Plans are Worthless but Planning is Everything

“Plans are worthless, but planning is everything. There is a very great distinction because when you are planning for an emergency you must start with this one thing: The very definition of ‘emergency’ is that it is unexpected. Therefore it is not going to happen the way you are planning. So, the first thing you do is to take all the plans off the top shelf and throw them out the window and start once more. But if you haven’t been planning, you can’t start to work, intelligently at least”

–Dwight Eisenhower

The country observed National Pearl Harbor Remembrance Day, so I thought it was appropriate to use a quote from a man who played a large role in ending the war that was brought to America’s doorstep 74 years ago. Of course, Eisenhower was talking about military strategy where the stakes are a very far cry from those of financial planning. Nevertheless, the global lessons the general was speaking of are still applicable to each individual situation.
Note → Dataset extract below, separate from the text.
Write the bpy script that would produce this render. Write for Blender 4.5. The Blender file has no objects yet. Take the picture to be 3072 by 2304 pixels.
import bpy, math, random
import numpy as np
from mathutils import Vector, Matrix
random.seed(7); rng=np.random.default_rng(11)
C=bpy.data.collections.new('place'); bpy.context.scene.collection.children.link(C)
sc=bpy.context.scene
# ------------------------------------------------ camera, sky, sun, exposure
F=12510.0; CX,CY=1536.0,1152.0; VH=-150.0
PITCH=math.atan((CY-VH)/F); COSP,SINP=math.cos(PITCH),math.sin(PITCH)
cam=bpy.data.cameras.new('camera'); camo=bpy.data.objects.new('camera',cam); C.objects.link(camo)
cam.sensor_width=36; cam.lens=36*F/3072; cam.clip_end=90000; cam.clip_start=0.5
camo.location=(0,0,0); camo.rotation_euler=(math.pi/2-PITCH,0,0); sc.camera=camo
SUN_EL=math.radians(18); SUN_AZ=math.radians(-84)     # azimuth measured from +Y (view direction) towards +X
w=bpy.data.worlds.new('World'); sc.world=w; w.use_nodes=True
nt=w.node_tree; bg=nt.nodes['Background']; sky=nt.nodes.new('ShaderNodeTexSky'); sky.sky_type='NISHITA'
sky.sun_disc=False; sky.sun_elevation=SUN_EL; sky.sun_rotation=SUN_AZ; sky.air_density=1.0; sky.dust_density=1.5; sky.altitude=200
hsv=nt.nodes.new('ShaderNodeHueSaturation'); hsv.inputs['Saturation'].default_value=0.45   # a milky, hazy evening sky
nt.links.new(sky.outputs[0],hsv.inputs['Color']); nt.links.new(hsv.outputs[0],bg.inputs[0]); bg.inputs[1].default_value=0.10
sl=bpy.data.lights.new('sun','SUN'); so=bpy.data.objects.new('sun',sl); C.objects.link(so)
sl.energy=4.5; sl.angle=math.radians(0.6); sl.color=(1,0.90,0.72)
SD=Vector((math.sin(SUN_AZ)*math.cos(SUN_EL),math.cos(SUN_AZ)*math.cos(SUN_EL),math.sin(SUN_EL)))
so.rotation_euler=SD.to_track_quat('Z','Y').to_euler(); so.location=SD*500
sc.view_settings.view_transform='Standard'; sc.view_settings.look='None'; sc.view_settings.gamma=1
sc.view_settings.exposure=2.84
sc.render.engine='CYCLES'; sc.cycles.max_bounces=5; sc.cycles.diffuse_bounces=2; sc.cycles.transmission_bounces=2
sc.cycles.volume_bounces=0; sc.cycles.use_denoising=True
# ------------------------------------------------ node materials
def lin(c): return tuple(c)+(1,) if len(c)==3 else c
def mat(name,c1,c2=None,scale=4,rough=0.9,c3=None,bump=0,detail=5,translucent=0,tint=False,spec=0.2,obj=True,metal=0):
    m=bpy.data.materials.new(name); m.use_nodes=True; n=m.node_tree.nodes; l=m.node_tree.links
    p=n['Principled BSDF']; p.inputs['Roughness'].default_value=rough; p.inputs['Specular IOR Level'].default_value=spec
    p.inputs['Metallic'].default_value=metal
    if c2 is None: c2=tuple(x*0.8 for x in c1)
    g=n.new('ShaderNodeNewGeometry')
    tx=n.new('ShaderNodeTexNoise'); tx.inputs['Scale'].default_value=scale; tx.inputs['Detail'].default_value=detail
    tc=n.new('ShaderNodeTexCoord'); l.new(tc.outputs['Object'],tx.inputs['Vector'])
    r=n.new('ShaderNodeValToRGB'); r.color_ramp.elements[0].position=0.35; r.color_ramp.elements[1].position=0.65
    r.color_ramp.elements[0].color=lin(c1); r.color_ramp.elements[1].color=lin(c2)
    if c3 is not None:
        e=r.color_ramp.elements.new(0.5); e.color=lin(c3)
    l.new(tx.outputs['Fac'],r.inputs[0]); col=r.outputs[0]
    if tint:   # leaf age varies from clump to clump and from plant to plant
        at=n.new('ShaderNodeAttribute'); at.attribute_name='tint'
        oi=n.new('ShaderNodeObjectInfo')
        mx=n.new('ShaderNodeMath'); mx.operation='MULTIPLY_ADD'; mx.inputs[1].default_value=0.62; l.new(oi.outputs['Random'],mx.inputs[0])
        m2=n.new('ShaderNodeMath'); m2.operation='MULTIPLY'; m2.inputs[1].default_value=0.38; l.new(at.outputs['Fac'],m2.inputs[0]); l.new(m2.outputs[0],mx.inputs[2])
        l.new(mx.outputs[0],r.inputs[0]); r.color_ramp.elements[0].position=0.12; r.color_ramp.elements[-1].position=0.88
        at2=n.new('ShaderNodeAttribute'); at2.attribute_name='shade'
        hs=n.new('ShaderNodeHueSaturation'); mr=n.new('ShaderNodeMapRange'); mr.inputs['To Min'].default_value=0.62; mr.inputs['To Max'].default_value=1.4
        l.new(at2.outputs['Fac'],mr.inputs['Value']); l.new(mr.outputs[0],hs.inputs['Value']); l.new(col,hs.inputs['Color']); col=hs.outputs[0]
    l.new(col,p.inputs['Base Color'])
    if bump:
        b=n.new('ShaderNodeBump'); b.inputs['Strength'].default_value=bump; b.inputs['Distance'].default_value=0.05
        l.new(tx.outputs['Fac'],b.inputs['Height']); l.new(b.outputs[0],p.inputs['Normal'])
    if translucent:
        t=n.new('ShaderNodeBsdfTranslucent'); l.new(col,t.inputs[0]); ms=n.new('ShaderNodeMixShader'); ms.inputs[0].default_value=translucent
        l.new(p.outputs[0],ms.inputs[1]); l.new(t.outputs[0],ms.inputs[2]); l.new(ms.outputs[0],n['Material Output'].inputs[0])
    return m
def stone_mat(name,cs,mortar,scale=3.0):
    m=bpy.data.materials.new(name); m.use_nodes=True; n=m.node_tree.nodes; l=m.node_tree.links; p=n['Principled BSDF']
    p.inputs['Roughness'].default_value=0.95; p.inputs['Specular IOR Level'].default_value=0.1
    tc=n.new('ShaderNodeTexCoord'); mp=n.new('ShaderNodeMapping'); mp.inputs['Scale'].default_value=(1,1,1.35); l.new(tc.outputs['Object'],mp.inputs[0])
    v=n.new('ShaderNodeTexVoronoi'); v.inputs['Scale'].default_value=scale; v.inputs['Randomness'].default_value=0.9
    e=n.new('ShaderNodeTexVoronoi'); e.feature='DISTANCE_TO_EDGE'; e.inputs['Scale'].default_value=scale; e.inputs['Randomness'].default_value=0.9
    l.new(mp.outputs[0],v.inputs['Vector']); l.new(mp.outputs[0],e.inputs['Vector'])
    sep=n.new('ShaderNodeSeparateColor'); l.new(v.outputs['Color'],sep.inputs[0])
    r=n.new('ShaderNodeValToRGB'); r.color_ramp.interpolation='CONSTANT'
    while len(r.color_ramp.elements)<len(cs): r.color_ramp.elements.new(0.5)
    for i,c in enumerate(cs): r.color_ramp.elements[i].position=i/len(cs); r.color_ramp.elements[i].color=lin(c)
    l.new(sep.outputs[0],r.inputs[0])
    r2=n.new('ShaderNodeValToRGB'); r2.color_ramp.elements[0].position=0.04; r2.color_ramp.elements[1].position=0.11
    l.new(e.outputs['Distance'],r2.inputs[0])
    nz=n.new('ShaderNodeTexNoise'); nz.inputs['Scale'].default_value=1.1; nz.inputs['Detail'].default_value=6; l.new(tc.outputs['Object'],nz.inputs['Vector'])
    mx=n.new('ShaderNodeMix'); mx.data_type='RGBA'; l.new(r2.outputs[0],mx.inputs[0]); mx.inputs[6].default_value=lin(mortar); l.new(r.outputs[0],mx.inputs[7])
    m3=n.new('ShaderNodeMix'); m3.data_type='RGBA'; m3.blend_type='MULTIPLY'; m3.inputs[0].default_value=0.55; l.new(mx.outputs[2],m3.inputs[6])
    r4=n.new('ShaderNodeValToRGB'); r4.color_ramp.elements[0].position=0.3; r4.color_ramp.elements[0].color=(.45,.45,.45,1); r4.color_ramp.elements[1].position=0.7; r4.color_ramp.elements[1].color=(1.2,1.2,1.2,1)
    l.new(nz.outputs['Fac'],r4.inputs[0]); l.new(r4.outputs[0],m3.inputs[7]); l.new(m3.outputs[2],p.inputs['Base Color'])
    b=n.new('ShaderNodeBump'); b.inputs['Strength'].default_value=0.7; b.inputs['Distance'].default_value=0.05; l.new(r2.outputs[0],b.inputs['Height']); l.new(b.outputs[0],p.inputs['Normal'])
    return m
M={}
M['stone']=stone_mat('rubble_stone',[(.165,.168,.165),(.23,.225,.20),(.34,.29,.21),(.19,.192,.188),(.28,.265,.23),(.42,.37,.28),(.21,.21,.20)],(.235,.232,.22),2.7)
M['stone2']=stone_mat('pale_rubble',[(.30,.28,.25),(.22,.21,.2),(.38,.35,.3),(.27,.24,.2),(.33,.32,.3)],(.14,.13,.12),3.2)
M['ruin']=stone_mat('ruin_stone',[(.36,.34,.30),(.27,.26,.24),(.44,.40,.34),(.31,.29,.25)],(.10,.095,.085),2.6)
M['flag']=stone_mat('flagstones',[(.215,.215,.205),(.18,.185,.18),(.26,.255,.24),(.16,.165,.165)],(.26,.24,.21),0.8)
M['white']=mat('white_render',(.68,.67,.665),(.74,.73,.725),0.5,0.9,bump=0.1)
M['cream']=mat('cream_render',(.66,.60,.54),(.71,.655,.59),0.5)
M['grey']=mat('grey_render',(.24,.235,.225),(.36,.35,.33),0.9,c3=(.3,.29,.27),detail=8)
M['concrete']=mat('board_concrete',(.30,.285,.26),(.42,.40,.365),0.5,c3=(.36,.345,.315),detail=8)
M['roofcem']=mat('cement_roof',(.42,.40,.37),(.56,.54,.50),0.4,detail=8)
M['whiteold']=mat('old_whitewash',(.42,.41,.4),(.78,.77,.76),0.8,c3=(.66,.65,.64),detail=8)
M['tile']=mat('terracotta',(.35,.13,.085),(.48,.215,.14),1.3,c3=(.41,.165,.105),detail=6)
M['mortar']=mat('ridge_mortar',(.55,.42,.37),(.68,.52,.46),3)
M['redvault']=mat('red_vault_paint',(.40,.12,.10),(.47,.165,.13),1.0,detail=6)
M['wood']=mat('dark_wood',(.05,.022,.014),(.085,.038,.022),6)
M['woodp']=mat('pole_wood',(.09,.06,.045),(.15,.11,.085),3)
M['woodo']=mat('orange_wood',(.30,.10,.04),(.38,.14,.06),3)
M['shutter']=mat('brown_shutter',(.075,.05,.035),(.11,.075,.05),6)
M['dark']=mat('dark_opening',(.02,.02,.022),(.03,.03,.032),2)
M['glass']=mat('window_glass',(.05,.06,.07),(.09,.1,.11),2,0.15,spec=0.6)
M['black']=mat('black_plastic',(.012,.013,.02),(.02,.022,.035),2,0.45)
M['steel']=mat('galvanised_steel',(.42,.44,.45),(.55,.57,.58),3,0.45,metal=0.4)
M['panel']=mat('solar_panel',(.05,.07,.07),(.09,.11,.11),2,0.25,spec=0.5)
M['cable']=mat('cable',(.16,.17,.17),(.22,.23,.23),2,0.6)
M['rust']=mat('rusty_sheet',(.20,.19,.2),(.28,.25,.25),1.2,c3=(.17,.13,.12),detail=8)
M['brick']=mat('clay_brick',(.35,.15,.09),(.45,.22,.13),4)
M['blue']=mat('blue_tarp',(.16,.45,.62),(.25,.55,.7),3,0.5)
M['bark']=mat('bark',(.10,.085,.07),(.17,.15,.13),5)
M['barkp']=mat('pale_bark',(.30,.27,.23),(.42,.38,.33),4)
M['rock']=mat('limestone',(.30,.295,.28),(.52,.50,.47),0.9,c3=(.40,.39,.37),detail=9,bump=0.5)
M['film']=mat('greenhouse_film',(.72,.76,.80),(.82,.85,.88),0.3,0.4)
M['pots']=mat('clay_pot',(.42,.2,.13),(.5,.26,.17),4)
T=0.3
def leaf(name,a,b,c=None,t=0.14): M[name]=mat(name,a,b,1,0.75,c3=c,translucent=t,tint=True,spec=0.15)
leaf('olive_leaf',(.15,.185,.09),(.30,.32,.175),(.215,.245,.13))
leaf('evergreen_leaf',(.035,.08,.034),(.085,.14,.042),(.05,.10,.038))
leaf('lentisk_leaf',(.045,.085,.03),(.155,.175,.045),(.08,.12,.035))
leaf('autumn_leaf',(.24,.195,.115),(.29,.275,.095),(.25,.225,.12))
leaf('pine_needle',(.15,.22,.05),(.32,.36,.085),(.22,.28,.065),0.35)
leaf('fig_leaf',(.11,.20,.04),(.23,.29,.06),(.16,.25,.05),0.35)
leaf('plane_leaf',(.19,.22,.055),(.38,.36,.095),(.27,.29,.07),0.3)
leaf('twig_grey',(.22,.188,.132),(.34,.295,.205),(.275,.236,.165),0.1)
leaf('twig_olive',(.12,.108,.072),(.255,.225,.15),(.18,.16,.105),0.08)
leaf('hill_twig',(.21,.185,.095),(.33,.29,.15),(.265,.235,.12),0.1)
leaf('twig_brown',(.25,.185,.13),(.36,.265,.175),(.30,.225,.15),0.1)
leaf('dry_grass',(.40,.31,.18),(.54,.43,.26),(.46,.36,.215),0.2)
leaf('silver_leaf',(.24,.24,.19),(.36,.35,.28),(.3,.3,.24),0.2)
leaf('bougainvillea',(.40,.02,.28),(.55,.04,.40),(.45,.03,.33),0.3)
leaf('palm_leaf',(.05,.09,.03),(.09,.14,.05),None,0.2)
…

“Plans are worthless, but planning is everything”

Things change. The assumptions we make today, no matter how much effort we put into making them accurate, will almost certainly change. This doesn’t just mean projections for portfolio returns or inflation, but rather your goals themselves. My vision of my future is not the same now as it was five years ago. A static plan, in this sense, is worthless almost immediately. The ongoing act of planning, however, allows you to be nimble and adjust to your changing circumstances.

“The very definition of ‘emergency’ is that it is unexpected”

Emergency is probably too strong of a word to describe changes to your financial situation or goals, but those changes are definitely unexpected. Planning accounts for the various probabilities of changing circumstances so that you are prepared in how to react. How exactly your situation changes will be unexpected, but the simple fact that it will change should be expected.

“If you haven’t been planning, you can’t start to work, intelligently at least”

If you’ve been planning, you know what factors matter for your long-term vision and which ones don’t. If you’ve been planning, you know what factors you have control over and which ones you don’t. Those who haven’t been planning end up reacting. And when that reaction is in response to something that is both out of one’s control and irrelevant (think making drastic changes based on recent short-term volatility), disaster strikes. Planning will not necessarily guarantee the absence of adversity or help you avoid difficult decisions, but it will prepare you to properly navigate the situation.